▸ GOAL OF THE EXERCISE:
Below is a listing to transcribe in full and exactly; keep the pictures out.
== == ==
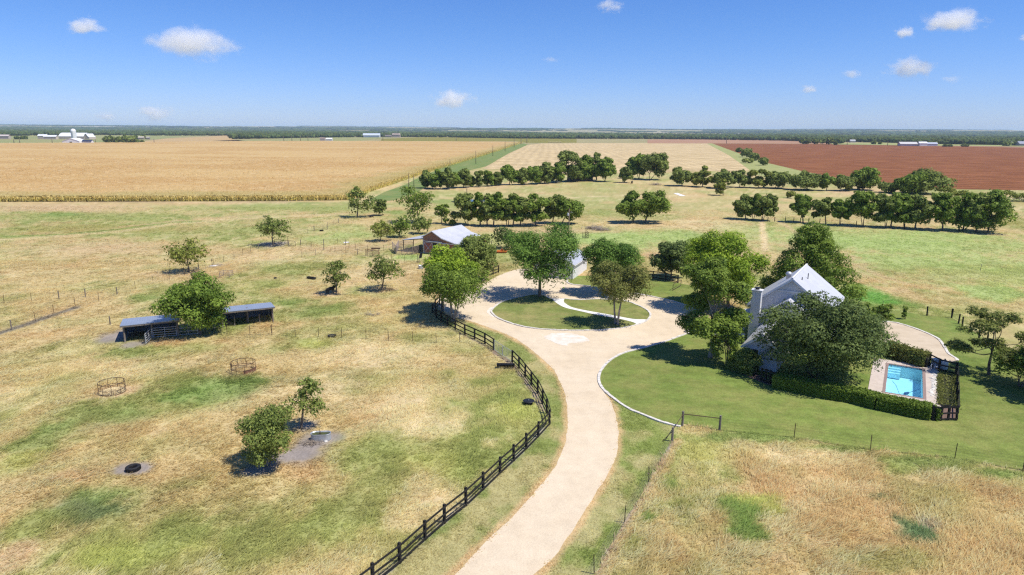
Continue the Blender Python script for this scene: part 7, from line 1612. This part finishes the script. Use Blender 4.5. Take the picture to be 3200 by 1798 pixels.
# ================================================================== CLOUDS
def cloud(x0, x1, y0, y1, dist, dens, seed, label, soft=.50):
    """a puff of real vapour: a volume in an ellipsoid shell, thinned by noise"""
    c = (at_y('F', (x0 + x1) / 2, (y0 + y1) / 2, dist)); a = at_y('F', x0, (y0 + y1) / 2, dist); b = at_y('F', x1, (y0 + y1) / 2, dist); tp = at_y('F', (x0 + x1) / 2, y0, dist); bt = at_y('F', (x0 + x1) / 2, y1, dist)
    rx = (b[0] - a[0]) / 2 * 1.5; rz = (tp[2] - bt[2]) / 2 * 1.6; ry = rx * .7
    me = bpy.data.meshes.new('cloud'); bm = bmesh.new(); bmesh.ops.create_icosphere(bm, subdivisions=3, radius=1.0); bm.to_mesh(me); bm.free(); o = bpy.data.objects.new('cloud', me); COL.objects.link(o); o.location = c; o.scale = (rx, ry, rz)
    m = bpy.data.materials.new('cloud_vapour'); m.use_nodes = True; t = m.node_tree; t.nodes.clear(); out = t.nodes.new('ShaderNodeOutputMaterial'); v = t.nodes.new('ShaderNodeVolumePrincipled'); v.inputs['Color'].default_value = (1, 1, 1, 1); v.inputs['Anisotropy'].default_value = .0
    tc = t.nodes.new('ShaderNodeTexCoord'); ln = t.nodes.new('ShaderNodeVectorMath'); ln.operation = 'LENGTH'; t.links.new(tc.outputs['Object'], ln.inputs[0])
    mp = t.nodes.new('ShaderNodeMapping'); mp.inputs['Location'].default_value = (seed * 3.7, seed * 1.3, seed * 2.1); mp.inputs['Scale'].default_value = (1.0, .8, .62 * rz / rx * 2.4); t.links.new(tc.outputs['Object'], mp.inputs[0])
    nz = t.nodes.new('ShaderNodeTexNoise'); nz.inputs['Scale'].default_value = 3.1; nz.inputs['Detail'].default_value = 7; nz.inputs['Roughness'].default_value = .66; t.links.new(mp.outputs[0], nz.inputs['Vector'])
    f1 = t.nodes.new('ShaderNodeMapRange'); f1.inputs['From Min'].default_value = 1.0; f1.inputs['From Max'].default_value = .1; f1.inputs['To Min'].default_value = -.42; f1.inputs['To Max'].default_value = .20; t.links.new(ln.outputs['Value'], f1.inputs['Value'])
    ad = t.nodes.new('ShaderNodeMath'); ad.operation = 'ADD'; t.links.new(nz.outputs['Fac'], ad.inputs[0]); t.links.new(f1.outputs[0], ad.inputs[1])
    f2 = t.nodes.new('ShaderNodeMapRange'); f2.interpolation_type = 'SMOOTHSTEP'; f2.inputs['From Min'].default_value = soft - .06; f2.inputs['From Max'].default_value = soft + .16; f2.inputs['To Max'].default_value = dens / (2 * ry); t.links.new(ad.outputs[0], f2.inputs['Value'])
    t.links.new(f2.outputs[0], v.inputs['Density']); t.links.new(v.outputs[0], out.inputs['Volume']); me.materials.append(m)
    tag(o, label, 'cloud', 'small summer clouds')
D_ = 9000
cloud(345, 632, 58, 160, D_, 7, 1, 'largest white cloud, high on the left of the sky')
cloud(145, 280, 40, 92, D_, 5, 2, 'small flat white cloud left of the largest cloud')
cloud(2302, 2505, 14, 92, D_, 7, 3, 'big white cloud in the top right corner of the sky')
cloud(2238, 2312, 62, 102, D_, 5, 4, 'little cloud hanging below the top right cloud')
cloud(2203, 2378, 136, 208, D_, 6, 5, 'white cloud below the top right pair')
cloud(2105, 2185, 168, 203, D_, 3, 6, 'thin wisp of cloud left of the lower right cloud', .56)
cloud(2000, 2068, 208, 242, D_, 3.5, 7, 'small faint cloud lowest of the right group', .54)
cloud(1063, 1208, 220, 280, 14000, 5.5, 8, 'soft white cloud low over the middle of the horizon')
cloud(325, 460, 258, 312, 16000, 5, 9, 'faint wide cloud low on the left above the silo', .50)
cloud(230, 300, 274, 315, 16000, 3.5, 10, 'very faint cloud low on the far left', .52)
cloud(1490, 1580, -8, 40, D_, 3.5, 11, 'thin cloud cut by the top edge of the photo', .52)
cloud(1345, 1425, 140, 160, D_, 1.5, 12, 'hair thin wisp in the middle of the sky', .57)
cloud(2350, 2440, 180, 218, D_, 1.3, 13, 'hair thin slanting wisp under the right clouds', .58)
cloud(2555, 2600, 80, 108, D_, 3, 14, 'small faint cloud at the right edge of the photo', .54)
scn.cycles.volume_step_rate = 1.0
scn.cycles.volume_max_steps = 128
== == ==
▸ SOLUTION FOR THIS TASK:
Continue the Blender Python script for this scene: part 7, from line 1612. This part finishes the script. Use Blender 4.5. Take the picture to be 3200 by 1798 pixels.
# ================================================================== CLOUDS
def cloud(x0, x1, y0, y1, dist, dens, seed, label, soft=.50):
    """a puff of real vapour: a volume in an ellipsoid shell, thinned by noise"""
    c = (at_y('F', (x0 + x1) / 2, (y0 + y1) / 2, dist)); a = at_y('F', x0, (y0 + y1) / 2, dist); b = at_y('F', x1, (y0 + y1) / 2, dist); tp = at_y('F', (x0 + x1) / 2, y0, dist); bt = at_y('F', (x0 + x1) / 2, y1, dist)
    rx = (b[0] - a[0]) / 2 * 1.5; rz = (tp[2] - bt[2]) / 2 * 1.6; ry = rx * .7
    me = bpy.data.meshes.new('cloud'); bm = bmesh.new(); bmesh.ops.create_icosphere(bm, subdivisions=3, radius=1.0); bm.to_mesh(me); bm.free(); o = bpy.data.objects.new('cloud', me); COL.objects.link(o); o.location = c; o.scale = (rx, ry, rz)
    m = bpy.data.materials.new('cloud_vapour'); m.use_nodes = True; t = m.node_tree; t.nodes.clear(); out = t.nodes.new('ShaderNodeOutputMaterial'); v = t.nodes.new('ShaderNodeVolumePrincipled'); v.inputs['Color'].default_value = (1, 1, 1, 1); v.inputs['Anisotropy'].default_value = .0
    tc = t.nodes.new('ShaderNodeTexCoord'); ln = t.nodes.new('ShaderNodeVectorMath'); ln.operation = 'LENGTH'; t.links.new(tc.outputs['Object'], ln.inputs[0])
    mp = t.nodes.new('ShaderNodeMapping'); mp.inputs['Location'].default_value = (seed * 3.7, seed * 1.3, seed * 2.1); mp.inputs['Scale'].default_value = (1.0, .8, .62 * rz / rx * 2.4); t.links.new(tc.outputs['Object'], mp.inputs[0])
    nz = t.nodes.new('ShaderNodeTexNoise'); nz.inputs['Scale'].default_value = 3.1; nz.inputs['Detail'].default_value = 7; nz.inputs['Roughness'].default_value = .66; t.links.new(mp.outputs[0], nz.inputs['Vector'])
    f1 = t.nodes.new('ShaderNodeMapRange'); f1.inputs['From Min'].default_value = 1.0; f1.inputs['From Max'].default_value = .1; f1.inputs['To Min'].default_value = -.42; f1.inputs['To Max'].default_value = .20; t.links.new(ln.outputs['Value'], f1.inputs['Value'])
    ad = t.nodes.new('ShaderNodeMath'); ad.operation = 'ADD'; t.links.new(nz.outputs['Fac'], ad.inputs[0]); t.links.new(f1.outputs[0], ad.inputs[1])
    f2 = t.nodes.new('ShaderNodeMapRange'); f2.interpolation_type = 'SMOOTHSTEP'; f2.inputs['From Min'].default_value = soft - .06; f2.inputs['From Max'].default_value = soft + .16; f2.inputs['To Max'].default_value = dens / (2 * ry); t.links.new(ad.outputs[0], f2.inputs['Value'])
    t.links.new(f2.outputs[0], v.inputs['Density']); t.links.new(v.outputs[0], out.inputs['Volume']); me.materials.append(m)
    tag(o, label, 'cloud', 'small summer clouds')
D_ = 9000
cloud(345, 632, 58, 160, D_, 7, 1, 'largest white cloud, high on the left of the sky')
cloud(145, 280, 40, 92, D_, 5, 2, 'small flat white cloud left of the largest cloud')
cloud(2302, 2505, 14, 92, D_, 7, 3, 'big white cloud in the top right corner of the sky')
cloud(2238, 2312, 62, 102, D_, 5, 4, 'little cloud hanging below the top right cloud')
cloud(2203, 2378, 136, 208, D_, 6, 5, 'white cloud below the top right pair')
cloud(2105, 2185, 168, 203, D_, 3, 6, 'thin wisp of cloud left of the lower right cloud', .56)
cloud(2000, 2068, 208, 242, D_, 3.5, 7, 'small faint cloud lowest of the right group', .54)
cloud(1063, 1208, 220, 280, 14000, 5.5, 8, 'soft white cloud low over the middle of the horizon')
cloud(325, 460, 258, 312, 16000, 5, 9, 'faint wide cloud low on the left above the silo', .50)
cloud(230, 300, 274, 315, 16000, 3.5, 10, 'very faint cloud low on the far left', .52)
cloud(1490, 1580, -8, 40, D_, 3.5, 11, 'thin cloud cut by the top edge of the photo', .52)
cloud(1345, 1425, 140, 160, D_, 1.5, 12, 'hair thin wisp in the middle of the sky', .57)
cloud(2350, 2440, 180, 218, D_, 1.3, 13, 'hair thin slanting wisp under the right clouds', .58)
cloud(2555, 2600, 80, 108, D_, 3, 14, 'small faint cloud at the right edge of the photo', .54)
scn.cycles.volume_step_rate = 1.0
scn.cycles.volume_max_steps = 128